Taylor Dayne

February 2023 View more

Pop star takes stage for retro benefit prom

Taylor Dayne
Love Will Lead You Back: ’80s Prom Gala February 10 at Naperville’s Yellow Box Theater

If you grew up in the ’80s or ’90s, chances are you’ve heard a Taylor Dayne hit. The Grammy-nominated singer has sold more than 75 million albums in her nearly four-decade career, which took off in 1987 with “Tell It to My Heart.”

A supporter of arts education, Dayne will be headlining the Love Will Lead You Back: ’80s Prom Gala, benefiting the Academy of the Arts, February 10 at Naperville’s Yellow Box Theater, 1635 Emerson Lane. Founded in November 2020, the nonprofit organization has a mission to create a K-12 private school where high-level arts meets high-achieving academics. Recently completing its first full year in operation, the academy offers after-school and summer programming for young artists, reaching more than 100 students in the western suburbs. For more information and to order tickets, visit illinoisartsacademy.org.

Dayne chatted with us recently about her career.

Q: How did you get into the music business?

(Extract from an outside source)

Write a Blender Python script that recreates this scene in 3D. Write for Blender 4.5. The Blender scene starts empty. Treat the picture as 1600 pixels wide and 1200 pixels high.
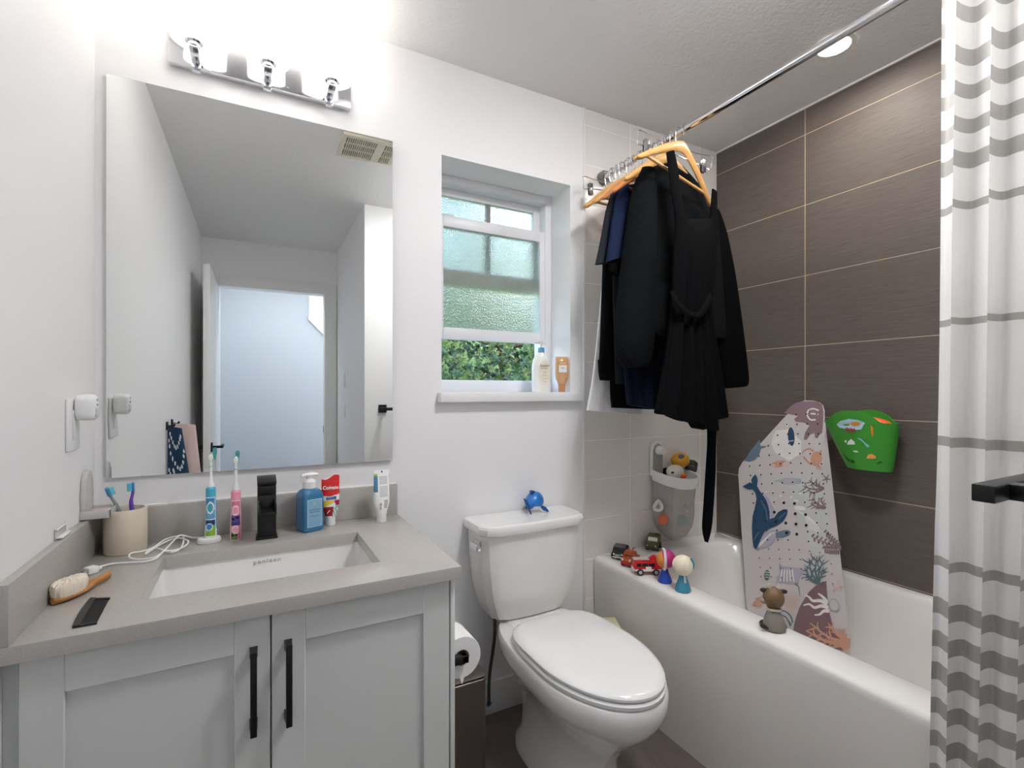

A: For me, there was no other choice. This is where my heart was. I grew up in New York, and I was very exposed to some of the greatest clubs, some of the greatest experiences you could have—it was in my backyard, so to speak. The things you aspire to—the CBGBs, the 54s, all these clubs—and that was all glowing and going in the mid-’80s. I was just a kid hitting the clubs, and I was already working in one band to another. That was my The Voice, my American Idol. We didn’t have Wi-Fi, we didn’t have Instagram, we didn’t have internet, we didn’t have cellphones. So you have such an easier way now to have direct relationships with fans. You have YouTube; you have all these social media platforms that never existed. We had the Village Voice. As limited as it was, if you weren’t breaking through a record company, you weren’t breaking. Even then I had to figure it out. You did it through a 12-inch [record], you did it through the clubs, very grassroots.

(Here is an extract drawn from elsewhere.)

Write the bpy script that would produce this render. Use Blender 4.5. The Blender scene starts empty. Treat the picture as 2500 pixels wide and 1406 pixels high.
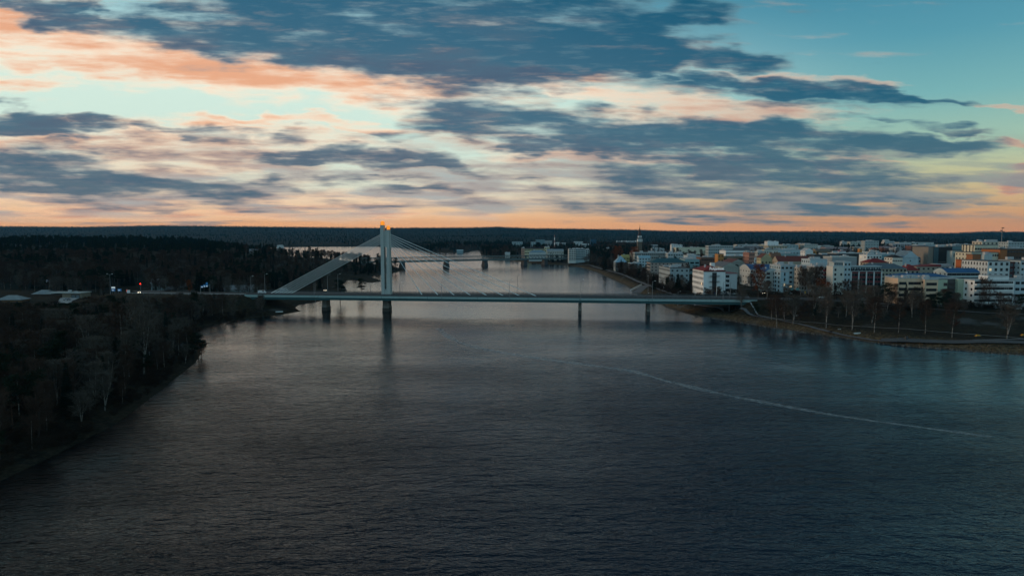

Q: Who were some of your musical influences growing up?

A: It’s always been the radio—radio in the ’70s. It was Bill Withers and Billy Preston to Karen Carpenter, Three Dog Night. Then you had Marvin Gaye, Al Green, Gladys Knight, and this soulfulness really took ahold of me. But I wouldn’t ever give up my Pink Floyds, and my Led Zeppelins, and my Bad Companys.

Q: When did you figure out music was your passion?

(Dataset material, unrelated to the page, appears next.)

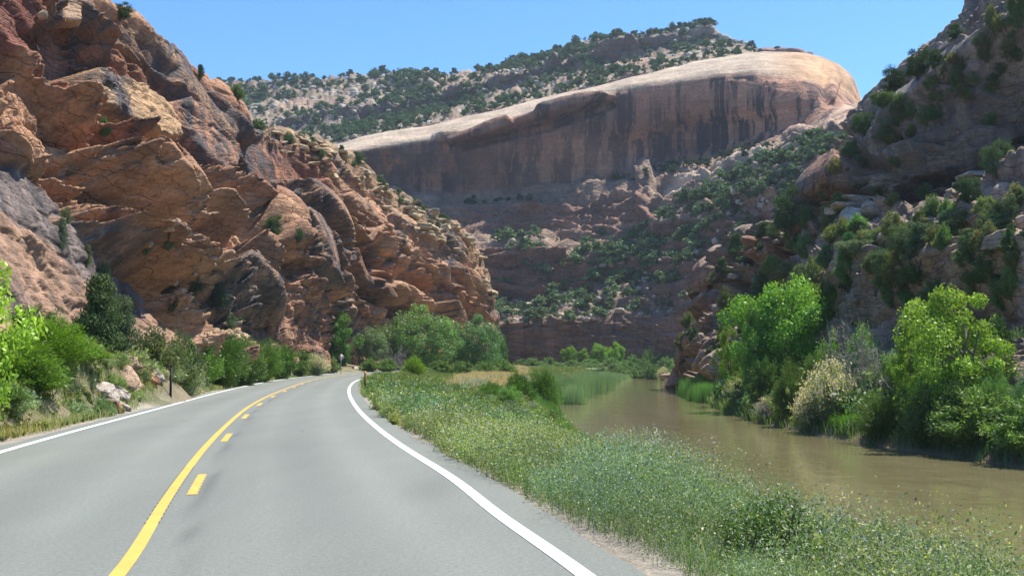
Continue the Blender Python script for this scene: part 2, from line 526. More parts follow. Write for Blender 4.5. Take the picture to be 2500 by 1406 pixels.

A: When I was 4, I said I’m going to be a rock ’n’ roll star—I want to be a singer. I was not quite preschool, but the radio saved my life. This is really the story of that little girl who felt so lost but also felt so found. My voices were coming to me through the Stevie Wonders, the voices through the radio. It helped me survive, it gave me a reason to live, a place that I could live in, sort of a fantasy, but it sharpened my ear. I just leaned into it and said, “I’m going to sing like him, I’m going to sing like that.”

Q: Any advice for young performers?

A: Just like any athlete, you train like that. It’s always those 10,000 hours. It’s that mindlessness—never giving up on one level—and the tenaciousness, and then finding another door. These are portals, you know—one door closes, another opens.